Wednesday, June 8, 2011

Wearing the Mortar Boards





Taite Pando, Albemarle High, 2011
 We’re home from an excellent weekend, but one that also evoked lots of memories of Lewis. Yes, he wore a motar board and proudly marched--only he was over twenty-one and grown man. Now how did that happen. I tell the tale a little further on.
 First, here's what evoke that bittersweet memory. We, along with our 10 year-old-grandson, hopped on a plane last Thursday morning headed for CharlottesvilleVirginia and grandson Taite’s graduation from Albemarle High. It’s the third Albemarle graduation we’ve hit in the last four years, so we’re getting good at it! And it’s the last one until Hunter marches in about seven years.
Chef Forrest Pando and
some really fresh eggs.
What a breakfast!
Happy chickens and happy rooster of
Rooster Hill Inn near
Crozet, Virginia

            Great fun. The 3 Virginia guys' dad (son Patrick) was in from London; their Aunt Katy came from Atlanta. We took over the Rooster Inn B&B and had a real reunion.

(Rooster Inn is great. We could gather our own eggs, and if we didn’t, the owners delivered some every evening. I could get used to this.)
The Pandos in Virginia
Patrick, Trilla, Hunter, Bob, Forrest--in front
Taite, Katy, Jack--in back
            In the midst of all of the fun, I had some serious and wishful thoughts. I wished Lewis were there to see all the pomp and circumstance.  ‘Course he’d be proud. What great grandpa wouldn’t? But there’s more.

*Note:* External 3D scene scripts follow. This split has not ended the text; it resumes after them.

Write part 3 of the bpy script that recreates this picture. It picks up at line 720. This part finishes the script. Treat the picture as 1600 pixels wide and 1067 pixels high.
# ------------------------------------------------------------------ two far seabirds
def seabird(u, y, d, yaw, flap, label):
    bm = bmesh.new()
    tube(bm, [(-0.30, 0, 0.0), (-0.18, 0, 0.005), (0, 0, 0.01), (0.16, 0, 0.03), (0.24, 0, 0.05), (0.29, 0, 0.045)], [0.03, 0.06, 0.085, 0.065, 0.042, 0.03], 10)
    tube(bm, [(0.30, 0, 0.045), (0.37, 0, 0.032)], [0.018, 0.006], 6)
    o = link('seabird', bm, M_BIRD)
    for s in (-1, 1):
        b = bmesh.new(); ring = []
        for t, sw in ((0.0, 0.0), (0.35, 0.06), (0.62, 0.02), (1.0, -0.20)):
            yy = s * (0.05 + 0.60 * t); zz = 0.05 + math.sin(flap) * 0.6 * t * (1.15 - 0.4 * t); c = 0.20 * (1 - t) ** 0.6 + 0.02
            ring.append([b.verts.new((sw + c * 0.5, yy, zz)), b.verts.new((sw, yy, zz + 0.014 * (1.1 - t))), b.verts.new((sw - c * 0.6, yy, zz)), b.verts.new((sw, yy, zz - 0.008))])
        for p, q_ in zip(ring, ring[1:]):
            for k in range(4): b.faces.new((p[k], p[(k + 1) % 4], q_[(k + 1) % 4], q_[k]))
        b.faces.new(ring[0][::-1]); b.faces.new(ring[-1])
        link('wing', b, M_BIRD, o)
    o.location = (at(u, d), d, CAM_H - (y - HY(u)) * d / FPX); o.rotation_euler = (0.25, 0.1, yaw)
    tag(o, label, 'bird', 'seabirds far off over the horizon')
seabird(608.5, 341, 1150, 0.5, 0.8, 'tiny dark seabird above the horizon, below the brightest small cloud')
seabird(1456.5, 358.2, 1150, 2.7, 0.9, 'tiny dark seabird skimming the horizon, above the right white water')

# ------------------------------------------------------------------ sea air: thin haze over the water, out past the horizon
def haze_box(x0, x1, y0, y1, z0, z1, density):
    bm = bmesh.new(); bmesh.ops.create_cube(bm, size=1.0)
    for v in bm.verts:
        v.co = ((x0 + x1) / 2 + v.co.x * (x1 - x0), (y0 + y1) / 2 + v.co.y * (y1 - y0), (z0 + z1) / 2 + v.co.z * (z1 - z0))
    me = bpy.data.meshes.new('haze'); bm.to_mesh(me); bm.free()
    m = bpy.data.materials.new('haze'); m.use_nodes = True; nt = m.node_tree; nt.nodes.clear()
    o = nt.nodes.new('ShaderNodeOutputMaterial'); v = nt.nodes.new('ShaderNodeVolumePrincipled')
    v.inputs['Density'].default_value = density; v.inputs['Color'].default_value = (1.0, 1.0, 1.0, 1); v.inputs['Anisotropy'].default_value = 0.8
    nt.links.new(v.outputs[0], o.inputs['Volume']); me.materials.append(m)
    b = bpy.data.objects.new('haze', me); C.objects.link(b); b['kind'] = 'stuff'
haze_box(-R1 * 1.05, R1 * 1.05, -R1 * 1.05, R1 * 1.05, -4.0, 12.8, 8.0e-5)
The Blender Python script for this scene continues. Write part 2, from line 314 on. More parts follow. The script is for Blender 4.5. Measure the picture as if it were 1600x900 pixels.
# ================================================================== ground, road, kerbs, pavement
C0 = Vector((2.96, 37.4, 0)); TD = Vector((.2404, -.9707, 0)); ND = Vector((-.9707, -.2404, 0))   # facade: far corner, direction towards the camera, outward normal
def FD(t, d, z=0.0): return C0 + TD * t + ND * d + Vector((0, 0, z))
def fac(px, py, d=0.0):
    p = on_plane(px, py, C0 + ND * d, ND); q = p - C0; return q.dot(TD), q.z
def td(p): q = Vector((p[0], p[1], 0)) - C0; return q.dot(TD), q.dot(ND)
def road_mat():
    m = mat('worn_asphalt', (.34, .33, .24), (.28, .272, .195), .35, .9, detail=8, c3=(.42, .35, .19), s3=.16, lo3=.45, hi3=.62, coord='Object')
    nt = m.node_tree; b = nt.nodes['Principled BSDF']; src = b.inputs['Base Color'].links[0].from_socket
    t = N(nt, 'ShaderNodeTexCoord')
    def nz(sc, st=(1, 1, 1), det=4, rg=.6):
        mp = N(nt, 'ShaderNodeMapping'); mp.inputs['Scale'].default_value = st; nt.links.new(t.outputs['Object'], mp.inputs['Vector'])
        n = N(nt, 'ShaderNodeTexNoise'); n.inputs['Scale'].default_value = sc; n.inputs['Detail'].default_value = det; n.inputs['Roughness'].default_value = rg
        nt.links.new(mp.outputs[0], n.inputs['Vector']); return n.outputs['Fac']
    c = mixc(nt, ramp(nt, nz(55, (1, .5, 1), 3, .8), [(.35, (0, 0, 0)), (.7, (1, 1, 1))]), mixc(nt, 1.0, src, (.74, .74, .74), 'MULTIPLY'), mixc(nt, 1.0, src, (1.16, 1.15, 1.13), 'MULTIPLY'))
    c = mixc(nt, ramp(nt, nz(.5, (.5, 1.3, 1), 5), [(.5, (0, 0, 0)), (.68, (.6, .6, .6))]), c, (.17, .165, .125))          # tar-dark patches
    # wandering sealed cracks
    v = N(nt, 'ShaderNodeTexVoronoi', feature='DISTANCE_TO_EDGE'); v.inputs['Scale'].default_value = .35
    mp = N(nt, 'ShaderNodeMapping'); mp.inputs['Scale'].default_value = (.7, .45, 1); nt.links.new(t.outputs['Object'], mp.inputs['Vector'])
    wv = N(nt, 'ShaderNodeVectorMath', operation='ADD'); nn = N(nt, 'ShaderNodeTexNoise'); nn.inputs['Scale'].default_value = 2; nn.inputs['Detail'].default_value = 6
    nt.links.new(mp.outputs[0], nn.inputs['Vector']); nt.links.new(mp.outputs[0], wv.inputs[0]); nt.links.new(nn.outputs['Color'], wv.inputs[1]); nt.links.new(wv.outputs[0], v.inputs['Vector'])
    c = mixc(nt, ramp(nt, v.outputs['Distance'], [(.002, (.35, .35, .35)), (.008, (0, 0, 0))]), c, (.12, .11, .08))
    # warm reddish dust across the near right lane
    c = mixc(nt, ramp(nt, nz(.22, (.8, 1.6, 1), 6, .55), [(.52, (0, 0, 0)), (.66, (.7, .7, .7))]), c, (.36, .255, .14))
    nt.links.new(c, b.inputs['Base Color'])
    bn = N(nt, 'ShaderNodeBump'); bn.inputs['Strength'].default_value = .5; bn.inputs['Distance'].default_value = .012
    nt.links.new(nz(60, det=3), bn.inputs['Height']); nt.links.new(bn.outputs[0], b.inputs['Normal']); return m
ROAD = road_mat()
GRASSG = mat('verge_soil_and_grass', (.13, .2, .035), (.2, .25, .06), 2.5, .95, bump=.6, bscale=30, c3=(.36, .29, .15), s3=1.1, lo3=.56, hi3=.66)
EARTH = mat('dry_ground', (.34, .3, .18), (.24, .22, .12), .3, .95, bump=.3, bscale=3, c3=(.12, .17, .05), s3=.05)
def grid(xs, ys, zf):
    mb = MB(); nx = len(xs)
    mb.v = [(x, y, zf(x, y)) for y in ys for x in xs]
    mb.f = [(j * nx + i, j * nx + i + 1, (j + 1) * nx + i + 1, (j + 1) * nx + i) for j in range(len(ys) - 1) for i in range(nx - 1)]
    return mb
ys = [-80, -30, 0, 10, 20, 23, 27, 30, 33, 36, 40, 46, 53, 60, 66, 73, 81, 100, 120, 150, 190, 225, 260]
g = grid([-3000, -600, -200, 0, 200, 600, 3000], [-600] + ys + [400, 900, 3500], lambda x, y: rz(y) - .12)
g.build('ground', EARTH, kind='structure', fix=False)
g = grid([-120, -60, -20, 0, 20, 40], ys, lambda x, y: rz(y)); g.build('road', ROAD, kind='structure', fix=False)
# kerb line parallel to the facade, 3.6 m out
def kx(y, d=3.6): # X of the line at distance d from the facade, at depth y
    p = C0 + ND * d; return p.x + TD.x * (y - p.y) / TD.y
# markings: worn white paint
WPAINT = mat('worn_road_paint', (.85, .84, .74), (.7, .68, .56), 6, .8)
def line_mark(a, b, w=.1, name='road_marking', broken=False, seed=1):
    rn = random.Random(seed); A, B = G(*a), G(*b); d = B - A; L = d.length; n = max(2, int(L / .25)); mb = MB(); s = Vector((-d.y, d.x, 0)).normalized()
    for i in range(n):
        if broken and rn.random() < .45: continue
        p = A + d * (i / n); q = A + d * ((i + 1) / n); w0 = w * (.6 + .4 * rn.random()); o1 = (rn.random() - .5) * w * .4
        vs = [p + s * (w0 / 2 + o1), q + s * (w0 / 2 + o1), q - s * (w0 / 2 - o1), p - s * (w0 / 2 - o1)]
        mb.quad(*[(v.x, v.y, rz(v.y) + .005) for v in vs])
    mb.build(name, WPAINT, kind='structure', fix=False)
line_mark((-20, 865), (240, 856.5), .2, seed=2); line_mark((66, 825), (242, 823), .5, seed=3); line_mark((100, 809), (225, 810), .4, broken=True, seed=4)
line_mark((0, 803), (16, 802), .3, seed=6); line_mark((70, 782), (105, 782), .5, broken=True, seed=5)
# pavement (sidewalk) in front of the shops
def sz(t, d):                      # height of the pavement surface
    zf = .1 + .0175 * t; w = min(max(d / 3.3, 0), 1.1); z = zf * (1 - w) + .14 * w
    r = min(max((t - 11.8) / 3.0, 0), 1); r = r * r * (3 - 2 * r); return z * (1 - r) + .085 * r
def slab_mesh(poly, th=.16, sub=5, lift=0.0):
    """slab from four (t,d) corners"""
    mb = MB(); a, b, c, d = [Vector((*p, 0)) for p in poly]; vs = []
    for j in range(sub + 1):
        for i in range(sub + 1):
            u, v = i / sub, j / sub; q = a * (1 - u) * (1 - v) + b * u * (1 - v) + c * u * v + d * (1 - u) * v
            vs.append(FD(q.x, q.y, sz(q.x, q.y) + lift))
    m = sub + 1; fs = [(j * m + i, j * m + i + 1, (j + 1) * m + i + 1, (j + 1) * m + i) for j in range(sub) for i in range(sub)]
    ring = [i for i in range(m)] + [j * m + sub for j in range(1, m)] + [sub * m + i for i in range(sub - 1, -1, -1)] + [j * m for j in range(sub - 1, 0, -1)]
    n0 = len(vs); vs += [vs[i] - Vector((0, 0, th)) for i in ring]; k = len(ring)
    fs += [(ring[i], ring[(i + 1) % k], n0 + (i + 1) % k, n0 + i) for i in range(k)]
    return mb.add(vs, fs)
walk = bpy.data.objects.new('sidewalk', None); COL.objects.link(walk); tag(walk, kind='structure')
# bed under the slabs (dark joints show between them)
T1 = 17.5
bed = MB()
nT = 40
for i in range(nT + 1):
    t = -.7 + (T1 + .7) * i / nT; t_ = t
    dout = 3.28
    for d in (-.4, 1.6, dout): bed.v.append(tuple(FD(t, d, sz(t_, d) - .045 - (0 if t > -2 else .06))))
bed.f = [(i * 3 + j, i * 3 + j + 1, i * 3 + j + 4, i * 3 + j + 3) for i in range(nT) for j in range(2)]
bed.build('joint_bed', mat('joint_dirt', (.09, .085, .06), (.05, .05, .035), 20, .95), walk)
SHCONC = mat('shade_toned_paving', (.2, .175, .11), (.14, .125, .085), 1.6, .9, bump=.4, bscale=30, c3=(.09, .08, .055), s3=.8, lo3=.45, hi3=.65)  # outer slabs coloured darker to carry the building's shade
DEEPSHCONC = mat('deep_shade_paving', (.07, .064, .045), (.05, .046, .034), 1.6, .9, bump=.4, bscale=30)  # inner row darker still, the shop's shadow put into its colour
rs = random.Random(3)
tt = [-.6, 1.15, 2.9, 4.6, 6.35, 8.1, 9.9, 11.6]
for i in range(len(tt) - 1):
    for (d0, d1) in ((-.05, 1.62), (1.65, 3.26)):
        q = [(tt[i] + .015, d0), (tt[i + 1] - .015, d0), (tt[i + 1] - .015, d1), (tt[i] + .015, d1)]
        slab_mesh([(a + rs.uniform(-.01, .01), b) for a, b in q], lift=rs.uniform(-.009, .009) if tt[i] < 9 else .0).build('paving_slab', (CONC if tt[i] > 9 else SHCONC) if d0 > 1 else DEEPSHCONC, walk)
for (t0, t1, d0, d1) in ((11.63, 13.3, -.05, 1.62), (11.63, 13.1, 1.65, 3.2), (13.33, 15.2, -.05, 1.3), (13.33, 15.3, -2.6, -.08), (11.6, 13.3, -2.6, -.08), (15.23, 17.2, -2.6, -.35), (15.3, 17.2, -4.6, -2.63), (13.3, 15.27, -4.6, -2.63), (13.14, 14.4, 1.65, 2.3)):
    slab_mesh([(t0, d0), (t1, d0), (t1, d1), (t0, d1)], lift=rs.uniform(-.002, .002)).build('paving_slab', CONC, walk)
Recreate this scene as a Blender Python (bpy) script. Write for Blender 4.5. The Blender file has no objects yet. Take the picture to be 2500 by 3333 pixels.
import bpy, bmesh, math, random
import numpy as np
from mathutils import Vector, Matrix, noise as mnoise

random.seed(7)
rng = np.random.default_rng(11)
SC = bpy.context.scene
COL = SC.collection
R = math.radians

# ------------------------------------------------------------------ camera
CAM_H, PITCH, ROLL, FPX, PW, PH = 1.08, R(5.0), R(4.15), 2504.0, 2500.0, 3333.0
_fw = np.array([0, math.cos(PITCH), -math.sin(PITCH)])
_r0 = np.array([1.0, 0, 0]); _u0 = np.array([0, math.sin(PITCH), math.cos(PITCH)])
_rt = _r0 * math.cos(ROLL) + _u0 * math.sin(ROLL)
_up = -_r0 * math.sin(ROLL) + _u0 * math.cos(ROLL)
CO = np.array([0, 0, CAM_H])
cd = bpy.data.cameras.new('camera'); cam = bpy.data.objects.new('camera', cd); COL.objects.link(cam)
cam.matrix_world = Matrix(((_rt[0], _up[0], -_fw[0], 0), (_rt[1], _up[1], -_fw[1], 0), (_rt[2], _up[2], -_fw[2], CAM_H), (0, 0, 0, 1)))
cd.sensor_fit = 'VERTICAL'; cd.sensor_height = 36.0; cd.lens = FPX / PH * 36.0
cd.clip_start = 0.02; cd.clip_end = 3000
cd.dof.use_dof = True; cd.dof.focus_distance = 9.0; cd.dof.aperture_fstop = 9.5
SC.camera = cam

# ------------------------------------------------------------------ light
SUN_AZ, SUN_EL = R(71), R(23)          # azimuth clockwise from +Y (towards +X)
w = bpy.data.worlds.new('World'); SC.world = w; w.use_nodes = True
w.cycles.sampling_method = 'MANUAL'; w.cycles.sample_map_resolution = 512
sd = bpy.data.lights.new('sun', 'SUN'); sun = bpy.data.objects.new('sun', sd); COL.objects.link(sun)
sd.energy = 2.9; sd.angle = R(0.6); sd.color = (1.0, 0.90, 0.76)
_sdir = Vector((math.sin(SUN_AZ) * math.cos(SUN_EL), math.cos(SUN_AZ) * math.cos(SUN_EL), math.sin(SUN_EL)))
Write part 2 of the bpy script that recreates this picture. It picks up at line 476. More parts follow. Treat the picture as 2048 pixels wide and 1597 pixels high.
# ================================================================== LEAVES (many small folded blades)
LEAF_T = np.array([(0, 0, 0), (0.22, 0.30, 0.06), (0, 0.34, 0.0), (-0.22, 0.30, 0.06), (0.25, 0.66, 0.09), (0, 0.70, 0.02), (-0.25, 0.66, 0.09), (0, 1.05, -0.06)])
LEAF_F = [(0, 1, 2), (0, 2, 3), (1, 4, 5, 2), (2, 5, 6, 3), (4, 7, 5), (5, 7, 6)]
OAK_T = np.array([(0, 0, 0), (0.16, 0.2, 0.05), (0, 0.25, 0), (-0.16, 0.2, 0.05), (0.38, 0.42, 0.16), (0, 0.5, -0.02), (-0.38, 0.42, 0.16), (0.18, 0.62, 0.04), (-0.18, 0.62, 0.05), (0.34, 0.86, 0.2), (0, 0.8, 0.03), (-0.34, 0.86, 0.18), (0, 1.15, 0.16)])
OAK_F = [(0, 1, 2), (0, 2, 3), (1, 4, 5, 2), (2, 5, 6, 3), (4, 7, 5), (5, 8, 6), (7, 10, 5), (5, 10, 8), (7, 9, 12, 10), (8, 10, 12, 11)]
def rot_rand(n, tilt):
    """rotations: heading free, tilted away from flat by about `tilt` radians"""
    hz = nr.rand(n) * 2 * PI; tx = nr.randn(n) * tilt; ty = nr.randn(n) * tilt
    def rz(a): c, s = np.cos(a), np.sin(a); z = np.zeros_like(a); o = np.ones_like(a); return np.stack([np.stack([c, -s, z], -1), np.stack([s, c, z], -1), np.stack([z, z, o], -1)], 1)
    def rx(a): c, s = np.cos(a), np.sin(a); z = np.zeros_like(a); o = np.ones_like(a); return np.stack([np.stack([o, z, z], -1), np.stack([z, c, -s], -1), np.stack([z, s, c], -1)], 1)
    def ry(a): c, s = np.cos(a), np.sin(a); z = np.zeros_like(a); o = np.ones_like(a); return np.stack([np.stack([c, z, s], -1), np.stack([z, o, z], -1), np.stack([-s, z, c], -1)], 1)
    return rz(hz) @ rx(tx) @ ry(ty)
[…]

What was Lewis doing being 28 or 29 and newly out of college? (His age always was a sore point.) Soon, I’m going to offer some background on Lewis and his family, but here’s a nutshell on high school in honor of Taite and in honor of Lewis.
            From his earliest memory, Lewis used to tell me, he dreamed of being a writer. But it didn’t happen. He finished eighth grade at the little Turkey Creek one-room school, and that was that. No more school for two reasons. First, the high school in the county seat Baird might as well have been on the other side of the world. It was too far for a daily horseback commute. A student had to board or have relatives in town. The family had no money for boarding and no kinfolks in town. Second, the family needed money. The family needed Lewis to work and bring in some cash while they waited for the crop. So the fourteen-year-old lad saddled up his best friend, Peggy Joyce (more about her later) and went to work as a cowboy at the Cross Bar Ranch.
            Lewis may have roped and galloped rounding up dogies all day, but while he was doing it he dreamed about writing and he dreamed about owning a car. He got to keep some of his wages and he tucked those dollars back until he could buy two things: a Model A Ford and a suit of dress clothes. Cowboy by day, dude in the evening, and at night, he wrote. And wrote. And wrote.
            As he gained confidence, he even began to send some of his pieces off. One day, the mailman brought a letter—not a returned manuscript—a letter. He’d written a story about a truck driver named ‘Lew’ and his adventures on the road, and then he’d waited, and waited and waited. He didn’t open the letter in front of the family; instead, he took it up to the top of ‘Big Hill’ to his favorite tree and sat down and ripped it open. A check for $10 slid out. $10! But there was a letter telling him that while they liked his story very much, for them to publish more he would need to improve his grammar and, by the way, they preferred submissions to be typewritten.
            The cold facts washed over him. He might be twenty-one, way too old, but he was going to have to finish high school and go to college. No option because there was no choice in his life: he was going to be a writer.
            In short order (Ouch!) he sold the car, put Peggy Joyce in his father’s care and headed to Stephenville where John Tarleton (now Tarleton A&M) served as a four-year school. For rural youth like Lewis, two years of high school, and then the first two years of college. Were the students mostly fresh off the farm? You decide. The football team was the ‘Plowboys.’ Today, they are the Texans.
            Good student Lewis knocked off the high school classes in a year. He enrolled in the college classes, wrote a column for the student newspaper and began to follow his star.

No wonder our family loves the strains of “Pomp and Circumstance"!

1 comment:

  1. Trilla, that brought tears to my eyes. I am sorry it took me so long to realize this was not your other blog that I had alread read. I love that Lewis knew he wanted to be a writer. I am wondering where that dream comes from. I knew I wanted to be a teacher from my limited experience of elementary school and lots of teachers in the family. But I know the magazines were quite prominent in the old days out in the west, and of course there was a thirst! So glad Lewis followed his dream w a determination and that Forrest will be marching on albeit too soon!